Defendant next seeks to suppress post -Miranda statements made after he invoked his right to counsel and in response to a subtle form of police interrogation. The People counter that defendant’s invocation of the right to counsel was not unequivocal, and even if it was, the subsequent statements were spontaneous and not the result of police questioning.
After defendant’s Miranda warnings were read to him, and after indicating that he understood them, defendant said, “I’d rather have a lawyer” before answering any questions. Viewing this request in the light of the “totality of the circumstances” (People v Barber, 124 AD3d 1312, 1313 [4th Dept 2015]), the court holds that the defendant clearly and unequivocally invoked his right to counsel.
“Whether a particular request [for counsel] is or is *610not unequivocal is a mixed question of law and fact that must be determined with reference to the circumstances surrounding the request including the defendant’s demeanor [and] manner of expression^] and the particular words found to have been used by the defendant” (id., quoting People v Glover, 87 NY2d 838, 839 [1995]).
In fact, Investigator Hickey “reminded [defendant] that due to the fact that he had requested a lawyer and respect for his rights, [he] was not going to question him about what had occurred.” No further questions were posed to the defendant.
After invoking his right to counsel, defendant asked Investigator Hickey to wait. He then asked Hickey a series of questions aimed at determining whether he would be able to get out that evening. Hickey answered those questions and properly asked no questions of his own. Defendant then proceeded to speak freely about the incident in question.
The issue then is whether defendant’s statements subsequent to having invoked his right to counsel were spontaneous or the result of “inducement, provocation, encouragement or acquiescence, no matter how subtly employed.” (People v Maerling, 46 NY2d 289, 302-303 [1978]; People v Washington, 84 AD2d 938 [4th Dept 1981].) To be admissible as a spontaneous statement in this context, it must be “without apparent external cause, [in effect], self-generating.” (People v Stoesser, 53 NY2d 648, 650 [1981].) This exception, that a statement made after an invocation of the right to counsel can be considered spontaneous, is narrowly construed. (People v Grimaldi, 52 NY2d 611 [1981].)
The court finds that defendant’s second statement was in fact “self-generating” and spontaneous. It was not the product of inducement or provocation, let alone coercion. The Investigator’s answers to defendant’s questions were not likely to elicit incriminating responses from him. Rather, the opposite is true. Defendant seemed to have been mostly concerned with getting released that evening. Investigator Hickey could reasonably have believed that defendant would be less, not more, inclined to speak with him after he frankly told defendant that even if he had made a statement before asking for a lawyer he would not have been released.

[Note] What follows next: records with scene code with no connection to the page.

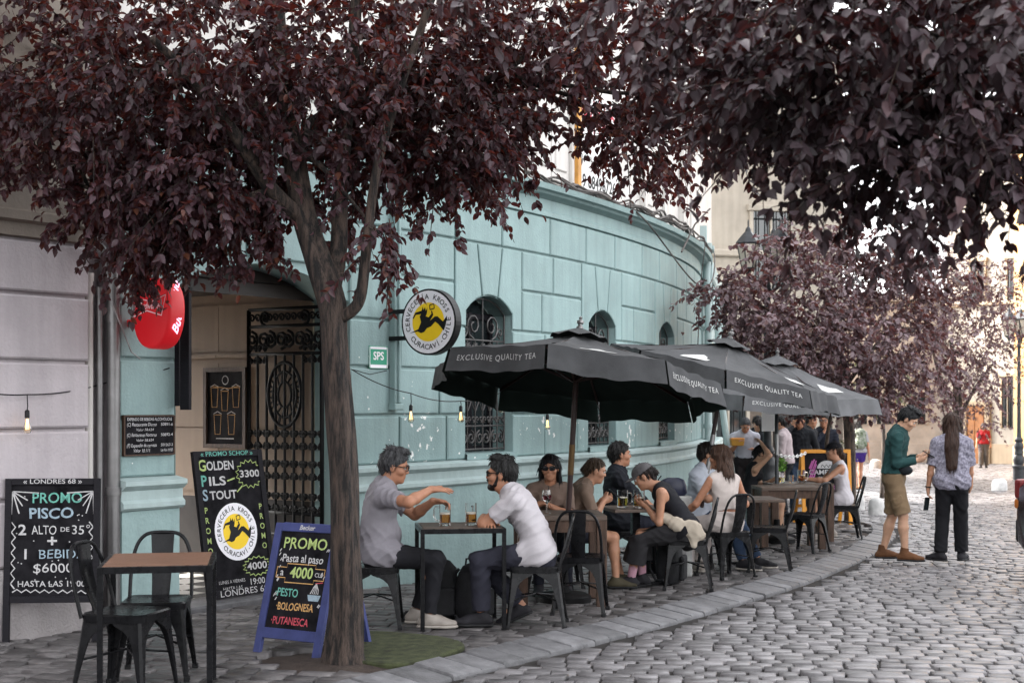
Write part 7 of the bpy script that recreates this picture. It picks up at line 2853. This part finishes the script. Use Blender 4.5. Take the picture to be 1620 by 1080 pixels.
# --- the two men at the steel table
J = person("man in glasses and a grey T-shirt gesturing with both hands across the table", (-1.0, 10.62), 2, h=.0062, seat=.46, lean=-3, bend=13, head=(-6, 12), neck=24,
       hands=[(.41, -.01, .93), (.40, -.21, 1.03)], hdir=[(1, .0, -.05), (1, .05, .0)], palm=[(0, -.3, -1), (0, .3, -1)], curl=(.75, .22), elbow=[(-.1, .8, -1), (-.2, -1, -.35)],
       feet=[(.28, .12, .085), (.38, -.12, .085)], fdir=[(1, .1, 0), (1, -.06, 0)], skin=SK1, heavy=.014,
       top=('crew', cloth((.20, .188, .208), .10), .72, .020, -.09), bottom=('jeans', denim_k, .010), shoes=(leath_w, rubber_w, False, rubber_w),
       hair=('quiff', (.009, .009, .010), (.075, .075, .08)), glasses=('clear',))
J = person("bearded man in sunglasses and a pale grey T-shirt leaning on folded arms", (.20, 10.66), 176, h=.0062, seat=.46, lean=14, bend=17, head=(0, -2), neck=24,
       hands=[(.42, -.08, .80), (.36, .10, .79)], hdir=[(-.2, -1, -.3), (-.1, 1, -.2)], palm=[(0, 0, -1), (0, 0, -1)], curl=.5, elbow=[(.6, .9, -.6), (.6, -.9, -.6)],
       feet=[(.42, .10, .085), (.13, -.13, .12)], fdir=[(1, .05, 0), (1, -.15, 0)], foot_pitch=(0, 24), skin=SK1,
       top=('crew', cloth((.40, .375, .395), .08), .70, .018, -.09), bottom=('trousers', navy_t, .018, 1.9, .055), shoes=(leath_b, rubber_b, False, M['sign_white']),
       hair=('quiff', (.005, .0045, .0045), (.02, .019, .019)), beard=((.010, .007, .006), .0), glasses=('sun',))
# --- wine table
J = person("dark haired woman in sunglasses and a beige top sitting behind the wine glass", (.335, 12.92), -86, h=.0065, s=.93, fem=True, seat=.44, lean=2, bend=14, head=(-12, 4), neck=16,
       hands=[(.22, -.04, .80), (.24, -.12, .79)], hdir=[(.3, -1, .3), (.4, .8, .3)], curl=.7, elbow=[(.2, 1, -.9), (.2, -1, -.9)],
       feet=[(.40, .12, .08), (.30, -.12, .08)], skin=SK1, top=('tee', cloth((.135, .093, .074), .12), .8, .016, -.09), bottom=('trousers', cloth((.012, .013, .02), .2), .01), shoes=(leath_b, rubber_b),
       hair=('long', (.006, .005, .006), None, .26), glasses=('sun',))
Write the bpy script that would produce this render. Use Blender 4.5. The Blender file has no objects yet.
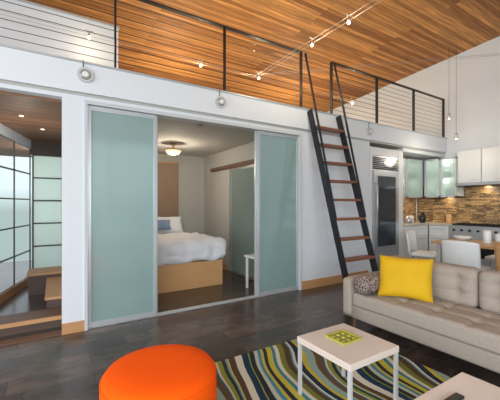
import bpy, bmesh, math, random
from mathutils import Vector, Matrix, noise
random.seed(4)
scene = bpy.context.scene
COL = scene.collection
try:
    scene.view_settings.view_transform = 'Standard'
except Exception:
    pass

# ---------------------------------------------------------------- materials
def srgb(c):
    return tuple(((v/255.0)/12.92 if v/255.0 <= 0.04045 else ((v/255.0+0.055)/1.055)**2.4) for v in c)

def mat(name, rgb, rough=0.6, metal=0.0, var=0.0, vscale=8.0, bump=0.0, bscale=60.0, emit=0.0, spec=0.5, stretch=None, trans=0.0, coat=0.0):
    m = bpy.data.materials.new(name); m.use_nodes = True
    nt = m.node_tree; n = nt.nodes; l = nt.links
    b = n['Principled BSDF']; c = srgb(rgb)
    b.inputs['Base Color'].default_value = (*c, 1)
    b.inputs['Roughness'].default_value = rough
    b.inputs['Metallic'].default_value = metal
    b.inputs['Specular IOR Level'].default_value = spec
    b.inputs['Transmission Weight'].default_value = trans
    if coat:
        b.inputs['Coat Weight'].default_value = coat; b.inputs['Coat Roughness'].default_value = .10; b.inputs['Coat IOR'].default_value = 2.1
    if emit:
        b.inputs['Emission Color'].default_value = (*c, 1)
        b.inputs['Emission Strength'].default_value = emit
    tc = n.new('ShaderNodeTexCoord')
    src = tc.outputs['Object']
    if stretch:
        mp = n.new('ShaderNodeMapping'); mp.inputs['Scale'].default_value = stretch
        l.new(src, mp.inputs['Vector']); src = mp.outputs['Vector']
    nz = n.new('ShaderNodeTexNoise'); nz.inputs['Scale'].default_value = vscale; nz.inputs['Detail'].default_value = 4
    l.new(src, nz.inputs['Vector'])
    mx = n.new('ShaderNodeMix'); mx.data_type = 'RGBA'
    mx.inputs['A'].default_value = (*[v*(1-var) for v in c], 1)
    mx.inputs['B'].default_value = (*[min(1, v*(1+var)) for v in c], 1)
    l.new(nz.outputs['Fac'], mx.inputs['Factor'])
    l.new(mx.outputs['Result'], b.inputs['Base Color'])
    if bump:
        nb = n.new('ShaderNodeTexNoise'); nb.inputs['Scale'].default_value = bscale
        l.new(src, nb.inputs['Vector'])
        bp = n.new('ShaderNodeBump'); bp.inputs['Strength'].default_value = bump; bp.inputs['Distance'].default_value = 0.01
        l.new(nb.outputs['Fac'], bp.inputs['Height']); l.new(bp.outputs['Normal'], b.inputs['Normal'])
    return m

def brick_mat(name, c1, c2, cm, bw, rh, mortar, rough=0.5, nscale=6, nstretch=(1, 1, 1), nvar=0.3, mode='XY', bump=0.2, offset=0.37, spec=.5):
    m = bpy.data.materials.new(name); m.use_nodes = True
    nt = m.node_tree; n = nt.nodes; l = nt.links
    b = n['Principled BSDF']; b.inputs['Roughness'].default_value = rough; b.inputs['Specular IOR Level'].default_value = spec
    tc = n.new('ShaderNodeTexCoord'); src = tc.outputs['Object']
    if mode == 'WALL':
        sp = n.new('ShaderNodeSeparateXYZ'); l.new(src, sp.inputs[0])
        ad = n.new('ShaderNodeMath'); ad.operation = 'ADD'
        l.new(sp.outputs['X'], ad.inputs[0]); l.new(sp.outputs['Y'], ad.inputs[1])
        cb = n.new('ShaderNodeCombineXYZ'); l.new(ad.outputs[0], cb.inputs['X']); l.new(sp.outputs['Z'], cb.inputs['Y'])
        src = cb.outputs[0]
    br = n.new('ShaderNodeTexBrick'); br.inputs['Scale'].default_value = 1
    br.inputs['Brick Width'].default_value = bw; br.inputs['Row Height'].default_value = rh
    br.inputs['Mortar Size'].default_value = mortar; br.inputs['Mortar Smooth'].default_value = 0.1
    br.offset = offset
    br.inputs['Color1'].default_value = (*srgb(c1), 1); br.inputs['Color2'].default_value = (*srgb(c2), 1)
    br.inputs['Mortar'].default_value = (*srgb(cm), 1)
    l.new(src, br.inputs['Vector'])
    mp = n.new('ShaderNodeMapping'); mp.inputs['Scale'].default_value = nstretch; l.new(src, mp.inputs['Vector'])
    nz = n.new('ShaderNodeTexNoise'); nz.inputs['Scale'].default_value = nscale; nz.inputs['Detail'].default_value = 6
    l.new(mp.outputs[0], nz.inputs['Vector'])
    mr = n.new('ShaderNodeMapRange'); mr.inputs['From Min'].default_value = 0.3; mr.inputs['From Max'].default_value = 0.7
    mr.inputs['To Min'].default_value = 1-nvar; mr.inputs['To Max'].default_value = 1+nvar
    l.new(nz.outputs['Fac'], mr.inputs['Value'])
    mx = n.new('ShaderNodeVectorMath'); mx.operation = 'SCALE'
    l.new(br.outputs['Color'], mx.inputs[0]); l.new(mr.outputs[0], mx.inputs['Scale'])
    l.new(mx.outputs[0], b.inputs['Base Color'])
    if bump:
        bp = n.new('ShaderNodeBump'); bp.inputs['Strength'].default_value = bump; bp.inputs['Distance'].default_value = 0.004; bp.invert = True
        l.new(br.outputs['Fac'], bp.inputs['Height']); l.new(bp.outputs['Normal'], b.inputs['Normal'])
    return m

M_wall = mat('wall_paint', (217, 221, 226), 0.7, var=0.03, vscale=2)
M_fascia = mat('fascia_paint', (221, 225, 230), 0.55, var=0.03, vscale=2)
M_bedwall = mat('bedroom_paint', (180, 177, 170), 0.8, var=0.03)
M_ceil = brick_mat('cedar_planks', (208, 150, 88), (134, 84, 46), (92, 56, 30), 4.3, 0.07, 0.002, 0.6, 5, (0.4, 9, 1), 0.38, spec=.3, offset=.43)
M_ceil2 = brick_mat('hall_ceiling_planks', (156, 108, 72), (120, 80, 52), (56, 38, 26), 2.0, 0.06, 0.005, 0.55, 5, (0.5, 9, 1), 0.25)
M_floor = brick_mat('dark_floor_planks', (86, 71, 64), (62, 53, 49), (36, 31, 29), 0.9, 0.22, 0.003, 0.25, 5, (1, 1.8, 1), 0.42, bump=0.15)
M_mosaic = brick_mat('mosaic_tile', (190, 156, 108), (86, 66, 50), (66, 55, 45), 0.13, 0.032, 0.002, 0.3, 30, (1, 3, 1), 0.8, mode='WALL')
M_maple = mat('maple', (206, 160, 108), 0.45, var=0.12, vscale=3, stretch=(1, 1, 12))
M_maple_h = mat('maple_trim', (190, 142, 96), 0.5, var=0.12, vscale=3, stretch=(1, 12, 12))
M_tread = mat('tread_wood', (132, 82, 58), 0.5, var=0.15, vscale=3, stretch=(1, 12, 12))
M_brown = mat('walnut', (104, 74, 56), 0.5, var=0.15, vscale=3, stretch=(8, 1, 1))
M_headb = mat('headboard_wood', (146, 120, 98), 0.6, var=0.1, vscale=3, stretch=(8, 1, 1))
M_dkwood = mat('dark_step_wood', (84, 64, 54), 0.45, var=0.2, vscale=4, stretch=(1, 8, 8))
M_black = mat('black_steel', (34, 34, 38), 0.45, metal=0.3, var=0.05)
M_dkframe = mat('dark_window_frame', (74, 72, 68), 0.5, var=0.05)
M_cable = mat('steel_cable', (70, 70, 74), 0.35, metal=0.8)
M_wire = mat('lamp_wire', (160, 150, 140), 0.4, metal=0.3)
M_alu = mat('aluminium', (198, 202, 204), 0.35, metal=0.5, var=0.03)
M_alupaint = mat('painted_aluminium', (196, 200, 202), 0.75, var=0.03, spec=.2)
M_steel = mat('stainless_steel', (190, 192, 194), 0.3, metal=0.8, var=0.08, vscale=4, stretch=(20, 20, 1))
M_steeldk = mat('dark_glass', (30, 34, 40), 0.12)
M_fridgegl = mat('fridge_glass', (48, 55, 62), 0.08, var=.1, vscale=3)
M_frost = mat('frosted_green_glass', (154, 186, 184), 0.45, var=0.16, vscale=0.8, trans=.3, coat=1.0)  # broad noise puts soft reflection tones into the glass colour
M_frost2 = mat('frosted_door_glass', (124, 140, 136), 0.2, var=0.05, vscale=1.2)
M_cabglass = mat('cabinet_glass', (216, 234, 226), 0.2, var=0.06, vscale=5, trans=.7)
M_cabwhite = mat('white_lacquer', (222, 223, 222), 0.35, var=0.02)
M_counter = mat('stone_counter', (186, 182, 172), 0.3, var=0.1, vscale=30)
M_sofa = mat('sofa_fabric', (168, 157, 146), 0.95, var=0.26, vscale=110, bump=0.4, bscale=300, spec=.15)
M_yellow = mat('mustard_velvet', (214, 168, 8), 0.8, var=0.12, vscale=6, bump=0.2, bscale=200)
M_orange = mat('orange_felt', (246, 90, 8), 0.9, var=0.04, vscale=3, bump=0.12, bscale=250, spec=.12)
M_ttop = mat('white_oak_top', (218, 203, 192), 0.3, var=0.03, vscale=2)
M_tleg = mat('white_metal', (190, 188, 188), 0.4)
M_white = mat('white_linen', (230, 231, 235), 0.85, var=0.03, vscale=4, bump=0.35, bscale=14)
M_bluepil = mat('blue_linen', (120, 140, 170), 0.85, var=0.3, vscale=20)
M_graychair = mat('pale_upholstery', (222, 223, 222), 0.85, var=0.05, vscale=30)
M_plastic = mat('white_plastic', (230, 230, 227), 0.35)
M_tablewood = mat('table_wood', (196, 150, 96), 0.35, var=0.12, vscale=3, stretch=(12, 1, 1))
M_bulb = mat('halogen_bulb', (255, 236, 190), 0.4, emit=14)
M_puck = mat('puck_light', (206, 208, 208), 0.35, metal=0.3)
M_bronze = mat('bronze', (150, 128, 104), 0.4, metal=0.5)
M_shade = mat('lamp_glass', (240, 214, 172), 0.5, emit=0.85)
M_green = mat('olive_glaze', (136, 138, 44), 0.35, var=0.35, vscale=25)
M_green2 = mat('olive_yellow_glaze', (178, 172, 70), 0.35, var=0.2, vscale=25)
M_glow = mat('recessed_lens', (255, 232, 196), 0.4, emit=2.5)
M_blackp = mat('black_plastic', (22, 22, 24), 0.4)
M_detect = mat('detector_plastic', (160, 160, 158), 0.6)

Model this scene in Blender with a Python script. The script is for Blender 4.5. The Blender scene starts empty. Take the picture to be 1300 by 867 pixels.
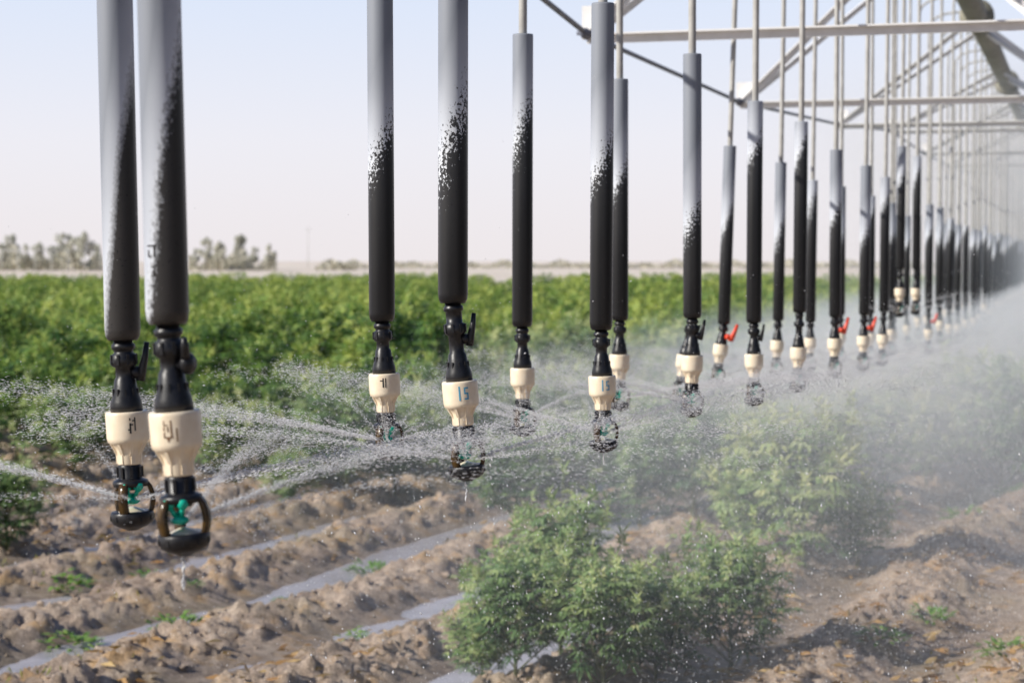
import bpy, math, random
import numpy as np
from mathutils import Vector, Matrix, Euler
R = math.radians
random.seed(11); rng = np.random.default_rng(11)
sc = bpy.context.scene
C = sc.collection
W, HH, F = 1300.0, 867.0, 2528.0          # measured picture frame and focal length in pixels
CAMH = 1.6
PITCH = math.atan((433.5 - 331.0) / F)

# ------------------------------------------------------------------ camera
cam = bpy.data.cameras.new("camera"); camo = bpy.data.objects.new("camera", cam); C.objects.link(camo)
cam.sensor_width = 36; cam.lens = F / W * 36; cam.clip_start = .05; cam.clip_end = 6000
camo.location = (0, 0, CAMH); camo.rotation_euler = (R(90) - PITCH, 0, 0)
cam.dof.use_dof = True; cam.dof.focus_distance = 3.5; cam.dof.aperture_fstop = 7.5
sc.camera = camo
CM = camo.rotation_euler.to_matrix()
def P(px, py, Y):
    d = CM @ Vector(((px - W/2)/F, -(py - HH/2)/F, -1)); d *= Y/d.y
    return Vector((d.x, d.y, CAMH + d.z))
def G(px, py):                            # point on level ground
    d = CM @ Vector(((px - W/2)/F, -(py - HH/2)/F, -1)); d *= -CAMH/d.z
    return Vector((d.x, d.y, 0))

# ------------------------------------------------------------------ render / light
sc.view_settings.view_transform = 'Standard'; sc.view_settings.look = 'None'; sc.view_settings.exposure = 0
sc.render.engine = 'CYCLES'
sc.cycles.max_bounces = 6; sc.cycles.transparent_max_bounces = 12; sc.cycles.volume_bounces = 5
sc.cycles.volume_step_rate = 1.0; sc.cycles.volume_max_steps = 96
sc.cycles.use_denoising = True
sundir = Vector((-math.sin(R(68))*math.cos(R(31)), -math.cos(R(68))*math.cos(R(31)), math.sin(R(31))))
sl = bpy.data.lights.new("sun", 'SUN'); sl.energy = 5.0; sl.angle = R(.5); sl.color = (1, .95, .87)
so = bpy.data.objects.new("sun", sl); C.objects.link(so)
so.rotation_euler = sundir.to_track_quat('Z', 'Y').to_euler(); so.location = (0, 0, 20)
wd = bpy.data.worlds.new("World"); sc.world = wd; wd.use_nodes = True
nt = wd.node_tree; nt.nodes.clear()
def N(t, k, **kw):
    n = t.nodes.new(k)
    for a, b in kw.items(): setattr(n, a, b)
    return n
sky = N(nt, 'ShaderNodeTexSky', sky_type='NISHITA', sun_disc=False, sun_elevation=R(31), sun_rotation=R(248), air_density=1.0, dust_density=2.0, ozone_density=1.0)
bgn = N(nt, 'ShaderNodeBackground'); bgn.inputs[1].default_value = .10
bg2 = N(nt, 'ShaderNodeBackground'); bg2.inputs[1].default_value = 1.0
tc = N(nt, 'ShaderNodeTexCoord'); sx = N(nt, 'ShaderNodeSeparateXYZ'); rp = N(nt, 'ShaderNodeValToRGB')
e = rp.color_ramp.elements
e[0].position = 0; e[0].color = (.99, .93, .95, 1)
e[1].position = .06; e[1].color = (.95, .94, 1.02, 1)
for p, c in ((.135, (.80, .88, 1.06, 1)), (.22, (.45, .58, .88, 1)), (.45, (.15, .26, .56, 1)), (1.0, (.07, .14, .36, 1))):
    q = e.new(p); q.color = c
nt.links.new(tc.outputs['Generated'], sx.inputs[0]); nt.links.new(sx.outputs[2], rp.inputs[0]); 
azx = N(nt, 'ShaderNodeMapRange'); azx.inputs[1].default_value = .35; azx.inputs[2].default_value = .9; azx.inputs[3].default_value = 1; azx.inputs[4].default_value = .18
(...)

Thus, the statements made by the defendant to Investigator Hickey at the Rochester Police Department, subsequent to being read his Miranda warnings, are admissible in any subsequent trial.
*611It is noted that the court previously had ruled from the bench that the statements were not spontaneous; however, after reviewing the facts as found above and the relevant case law, the court reverses itself and rules as set forth above.
Payton Issue
In his omnibus motion defendant asserts that he was arrested in his home at 93 Prince Street without a warrant and unjustified by the existence of any exigent circumstances, and he requested suppression of statements and identifications as being the unattenuated product of the illegal arrest. Alternatively, he requested a hearing. The People opposed, arguing that the defendant’s assertions in his moving papers were conclusory and unsupported by any allegations of fact, so that a hearing was not necessary or warranted.
In the context of a motion to suppress for lack of probable cause or an otherwise illegal arrest, “[t]he sufficiency of the factual allegations should be evaluated by ‘(1) the face of the pleadings, (2) . . . the context of the motion, and (3) defendant’s access to information’ ” (People v Fagan, 203 AD2d 933, 933 [1994], quoting People v Mendoza, 82 NY2d 415, 426 [1993]; see also People v Jones, 132 AD3d 1388 [4th Dept 2015]).
Here, defense counsel submitted an attorney’s affirmation that set forth the basis for his knowledge and belief, and made the clearly factual assertion that his client was a resident of 93 Prince Street and that he was seized inside his home. Under the circumstances of the case, no more was required, nor could it be imagined that any more information was known to the defendant. The court granted the hearing.
At the hearing it was undisputed that police were let into the apartment building by the victim. The entrance was a common area, and defendant voluntarily exited his apartment and was arrested in the common hallway area. Accordingly, the court finds that there was no Payton violation.
Accordingly, defendant’s motion to suppress statements is granted in part and denied in part to the extent discussed above. Defendant’s motion to suppress identification testimony is denied.